Given problem
Each line containing the word "starting" needs to be copied.

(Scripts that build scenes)

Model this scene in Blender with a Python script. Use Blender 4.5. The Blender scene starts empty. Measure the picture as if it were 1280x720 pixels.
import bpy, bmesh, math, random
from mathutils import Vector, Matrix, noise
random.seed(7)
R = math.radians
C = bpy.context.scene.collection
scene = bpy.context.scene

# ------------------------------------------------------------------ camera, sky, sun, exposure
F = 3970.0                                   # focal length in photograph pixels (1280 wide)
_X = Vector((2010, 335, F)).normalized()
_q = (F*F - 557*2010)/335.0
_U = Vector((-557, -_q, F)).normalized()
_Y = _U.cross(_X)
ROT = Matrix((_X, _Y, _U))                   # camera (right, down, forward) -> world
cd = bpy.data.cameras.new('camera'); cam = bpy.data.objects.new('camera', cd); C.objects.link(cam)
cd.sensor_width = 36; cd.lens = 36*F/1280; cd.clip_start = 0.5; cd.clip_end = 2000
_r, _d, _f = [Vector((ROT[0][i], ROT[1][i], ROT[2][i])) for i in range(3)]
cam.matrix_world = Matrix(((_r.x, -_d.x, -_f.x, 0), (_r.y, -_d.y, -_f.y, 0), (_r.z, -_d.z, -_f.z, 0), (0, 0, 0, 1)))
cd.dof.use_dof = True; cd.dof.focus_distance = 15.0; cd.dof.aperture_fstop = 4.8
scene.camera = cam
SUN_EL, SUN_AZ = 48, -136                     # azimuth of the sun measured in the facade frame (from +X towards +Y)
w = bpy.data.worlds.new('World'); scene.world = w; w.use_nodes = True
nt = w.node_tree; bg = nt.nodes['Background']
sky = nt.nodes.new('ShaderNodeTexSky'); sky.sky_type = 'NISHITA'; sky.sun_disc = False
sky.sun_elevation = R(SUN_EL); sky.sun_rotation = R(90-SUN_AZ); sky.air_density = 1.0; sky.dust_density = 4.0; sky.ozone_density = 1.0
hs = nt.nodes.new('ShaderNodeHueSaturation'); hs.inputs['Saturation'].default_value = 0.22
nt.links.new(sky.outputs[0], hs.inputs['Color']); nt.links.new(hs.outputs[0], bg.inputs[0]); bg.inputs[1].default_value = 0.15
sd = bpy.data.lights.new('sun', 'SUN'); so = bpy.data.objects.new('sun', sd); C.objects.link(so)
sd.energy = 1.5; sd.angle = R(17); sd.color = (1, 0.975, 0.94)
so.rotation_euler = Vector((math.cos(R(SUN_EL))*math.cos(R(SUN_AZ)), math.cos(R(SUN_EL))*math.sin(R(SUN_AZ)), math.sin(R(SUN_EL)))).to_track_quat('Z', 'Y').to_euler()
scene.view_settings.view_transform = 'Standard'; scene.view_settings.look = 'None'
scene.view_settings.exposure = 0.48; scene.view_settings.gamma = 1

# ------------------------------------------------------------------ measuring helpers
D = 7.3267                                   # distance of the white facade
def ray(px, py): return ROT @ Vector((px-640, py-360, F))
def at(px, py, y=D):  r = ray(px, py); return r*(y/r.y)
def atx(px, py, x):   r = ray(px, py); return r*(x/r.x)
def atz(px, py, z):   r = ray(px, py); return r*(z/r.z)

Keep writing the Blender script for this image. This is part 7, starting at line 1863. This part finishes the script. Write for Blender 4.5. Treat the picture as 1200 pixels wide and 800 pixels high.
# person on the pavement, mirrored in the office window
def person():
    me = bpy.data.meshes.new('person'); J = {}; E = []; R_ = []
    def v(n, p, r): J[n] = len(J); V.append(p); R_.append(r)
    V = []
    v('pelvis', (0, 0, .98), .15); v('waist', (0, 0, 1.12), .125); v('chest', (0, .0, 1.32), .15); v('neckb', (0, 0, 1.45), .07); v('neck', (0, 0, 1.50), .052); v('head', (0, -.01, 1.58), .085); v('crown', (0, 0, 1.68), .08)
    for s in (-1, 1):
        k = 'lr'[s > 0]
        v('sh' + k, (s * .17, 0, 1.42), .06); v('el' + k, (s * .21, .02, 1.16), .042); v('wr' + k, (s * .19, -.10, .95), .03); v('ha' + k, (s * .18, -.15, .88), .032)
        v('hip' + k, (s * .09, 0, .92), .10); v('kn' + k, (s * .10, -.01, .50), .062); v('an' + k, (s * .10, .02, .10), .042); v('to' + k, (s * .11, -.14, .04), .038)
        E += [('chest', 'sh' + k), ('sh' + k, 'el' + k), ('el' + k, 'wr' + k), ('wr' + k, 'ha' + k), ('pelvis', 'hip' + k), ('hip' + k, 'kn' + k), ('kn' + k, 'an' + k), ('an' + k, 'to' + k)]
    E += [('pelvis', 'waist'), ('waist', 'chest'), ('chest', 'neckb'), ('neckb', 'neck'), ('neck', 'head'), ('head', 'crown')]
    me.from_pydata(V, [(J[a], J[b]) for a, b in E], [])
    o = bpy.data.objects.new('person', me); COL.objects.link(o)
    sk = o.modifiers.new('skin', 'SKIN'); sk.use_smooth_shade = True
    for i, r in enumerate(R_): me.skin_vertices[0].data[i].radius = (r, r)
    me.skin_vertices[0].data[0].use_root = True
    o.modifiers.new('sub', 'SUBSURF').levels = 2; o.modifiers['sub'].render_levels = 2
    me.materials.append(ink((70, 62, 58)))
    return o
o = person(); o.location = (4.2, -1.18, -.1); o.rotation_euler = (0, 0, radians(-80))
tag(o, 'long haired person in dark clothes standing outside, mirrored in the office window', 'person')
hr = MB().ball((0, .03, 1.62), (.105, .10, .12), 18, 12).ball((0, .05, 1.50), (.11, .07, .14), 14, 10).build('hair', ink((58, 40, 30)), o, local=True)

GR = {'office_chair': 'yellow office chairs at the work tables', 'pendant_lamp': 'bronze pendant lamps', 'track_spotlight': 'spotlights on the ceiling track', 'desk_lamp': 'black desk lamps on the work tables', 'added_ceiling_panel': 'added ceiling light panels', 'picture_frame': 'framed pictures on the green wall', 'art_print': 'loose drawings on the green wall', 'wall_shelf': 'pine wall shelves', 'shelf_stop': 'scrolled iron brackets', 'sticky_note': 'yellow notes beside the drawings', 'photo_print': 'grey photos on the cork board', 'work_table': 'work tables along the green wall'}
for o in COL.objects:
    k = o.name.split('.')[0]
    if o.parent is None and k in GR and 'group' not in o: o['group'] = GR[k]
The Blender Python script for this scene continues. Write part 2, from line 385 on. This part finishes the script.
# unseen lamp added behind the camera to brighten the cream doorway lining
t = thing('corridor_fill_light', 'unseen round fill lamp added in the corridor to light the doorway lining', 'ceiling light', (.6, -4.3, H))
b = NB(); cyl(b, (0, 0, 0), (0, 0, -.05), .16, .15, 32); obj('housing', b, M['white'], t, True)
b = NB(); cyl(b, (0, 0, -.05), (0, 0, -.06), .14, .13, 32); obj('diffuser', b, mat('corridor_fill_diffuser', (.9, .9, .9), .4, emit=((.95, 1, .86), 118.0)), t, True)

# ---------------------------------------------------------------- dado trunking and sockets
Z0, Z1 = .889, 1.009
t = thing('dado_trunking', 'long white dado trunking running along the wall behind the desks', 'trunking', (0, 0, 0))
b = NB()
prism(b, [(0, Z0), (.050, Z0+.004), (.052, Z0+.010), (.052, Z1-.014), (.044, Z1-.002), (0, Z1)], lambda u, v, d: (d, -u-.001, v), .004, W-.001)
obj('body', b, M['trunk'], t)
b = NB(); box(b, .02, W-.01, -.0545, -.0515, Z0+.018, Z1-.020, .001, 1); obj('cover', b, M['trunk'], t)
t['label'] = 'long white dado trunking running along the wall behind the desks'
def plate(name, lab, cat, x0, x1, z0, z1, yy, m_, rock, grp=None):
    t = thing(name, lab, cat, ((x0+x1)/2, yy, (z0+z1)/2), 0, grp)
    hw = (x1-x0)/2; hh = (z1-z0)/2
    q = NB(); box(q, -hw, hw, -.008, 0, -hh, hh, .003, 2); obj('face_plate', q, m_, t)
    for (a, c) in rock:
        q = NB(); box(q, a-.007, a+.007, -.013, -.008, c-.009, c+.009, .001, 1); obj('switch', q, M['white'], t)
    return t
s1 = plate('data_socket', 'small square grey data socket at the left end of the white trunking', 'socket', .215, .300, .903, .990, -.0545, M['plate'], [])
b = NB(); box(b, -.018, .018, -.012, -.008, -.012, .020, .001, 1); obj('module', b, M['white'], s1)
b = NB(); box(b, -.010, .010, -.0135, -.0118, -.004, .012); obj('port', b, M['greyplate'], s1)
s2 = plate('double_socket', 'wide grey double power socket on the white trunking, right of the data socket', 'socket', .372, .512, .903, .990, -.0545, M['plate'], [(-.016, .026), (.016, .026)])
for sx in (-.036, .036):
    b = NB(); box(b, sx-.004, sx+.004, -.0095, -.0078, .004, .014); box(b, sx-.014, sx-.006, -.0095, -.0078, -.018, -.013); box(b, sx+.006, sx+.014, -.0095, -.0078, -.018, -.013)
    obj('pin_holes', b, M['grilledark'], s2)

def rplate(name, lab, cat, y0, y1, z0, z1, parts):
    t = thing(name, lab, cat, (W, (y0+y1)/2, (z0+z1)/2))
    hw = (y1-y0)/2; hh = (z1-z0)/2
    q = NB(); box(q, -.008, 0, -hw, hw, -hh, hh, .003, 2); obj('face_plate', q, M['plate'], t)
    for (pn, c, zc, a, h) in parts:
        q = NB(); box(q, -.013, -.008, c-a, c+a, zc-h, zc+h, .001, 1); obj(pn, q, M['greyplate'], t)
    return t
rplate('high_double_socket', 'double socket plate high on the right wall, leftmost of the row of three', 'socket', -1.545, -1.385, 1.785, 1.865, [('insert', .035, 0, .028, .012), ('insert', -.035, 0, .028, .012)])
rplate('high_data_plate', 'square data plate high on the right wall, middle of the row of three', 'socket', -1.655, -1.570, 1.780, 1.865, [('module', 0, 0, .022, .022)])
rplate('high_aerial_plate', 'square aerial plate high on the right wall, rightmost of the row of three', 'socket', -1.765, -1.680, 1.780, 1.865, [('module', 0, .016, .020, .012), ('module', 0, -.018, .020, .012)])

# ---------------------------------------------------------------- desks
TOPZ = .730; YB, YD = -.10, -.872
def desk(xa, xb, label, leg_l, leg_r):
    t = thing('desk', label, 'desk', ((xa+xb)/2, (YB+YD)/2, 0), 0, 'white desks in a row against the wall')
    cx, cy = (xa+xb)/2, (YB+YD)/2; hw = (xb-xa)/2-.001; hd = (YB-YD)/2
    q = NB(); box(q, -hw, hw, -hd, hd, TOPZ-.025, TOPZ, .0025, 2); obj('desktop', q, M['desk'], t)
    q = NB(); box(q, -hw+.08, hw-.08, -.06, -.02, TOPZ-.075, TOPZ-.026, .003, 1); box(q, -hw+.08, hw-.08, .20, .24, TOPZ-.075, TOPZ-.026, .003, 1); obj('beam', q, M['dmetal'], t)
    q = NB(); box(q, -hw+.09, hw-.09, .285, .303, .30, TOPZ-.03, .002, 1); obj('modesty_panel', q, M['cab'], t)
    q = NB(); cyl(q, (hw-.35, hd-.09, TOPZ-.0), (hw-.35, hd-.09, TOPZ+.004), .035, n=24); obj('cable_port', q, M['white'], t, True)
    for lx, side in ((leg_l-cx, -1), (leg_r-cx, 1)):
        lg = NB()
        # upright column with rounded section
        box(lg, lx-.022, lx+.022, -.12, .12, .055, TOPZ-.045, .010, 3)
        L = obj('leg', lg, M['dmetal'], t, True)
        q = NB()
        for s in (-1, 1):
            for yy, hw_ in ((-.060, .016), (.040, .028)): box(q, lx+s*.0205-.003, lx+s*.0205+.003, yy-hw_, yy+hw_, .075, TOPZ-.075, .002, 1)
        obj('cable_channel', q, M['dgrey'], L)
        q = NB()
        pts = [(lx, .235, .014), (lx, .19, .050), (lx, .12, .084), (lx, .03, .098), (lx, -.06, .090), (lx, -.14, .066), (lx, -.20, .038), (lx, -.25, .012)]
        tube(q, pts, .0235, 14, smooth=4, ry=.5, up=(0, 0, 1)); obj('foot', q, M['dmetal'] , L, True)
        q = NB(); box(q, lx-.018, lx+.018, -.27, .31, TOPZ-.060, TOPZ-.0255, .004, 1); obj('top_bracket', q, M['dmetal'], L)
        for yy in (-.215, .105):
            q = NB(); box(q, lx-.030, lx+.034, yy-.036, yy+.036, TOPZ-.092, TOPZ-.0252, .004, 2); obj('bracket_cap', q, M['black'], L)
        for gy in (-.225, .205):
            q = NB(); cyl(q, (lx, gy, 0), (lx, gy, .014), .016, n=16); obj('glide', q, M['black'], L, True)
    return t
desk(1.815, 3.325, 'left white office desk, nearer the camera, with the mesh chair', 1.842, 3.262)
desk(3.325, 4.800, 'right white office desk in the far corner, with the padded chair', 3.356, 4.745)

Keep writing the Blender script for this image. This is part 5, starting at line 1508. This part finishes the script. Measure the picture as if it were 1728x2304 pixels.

Solution to this task
Keep writing the Blender script for this image. This is part 7, starting at line 1863. This part finishes the script. Write for Blender 4.5. Treat the picture as 1200 pixels wide and 800 pixels high.
Keep writing the Blender script for this image. This is part 5, starting at line 1508. This part finishes the script. Measure the picture as if it were 1728x2304 pixels.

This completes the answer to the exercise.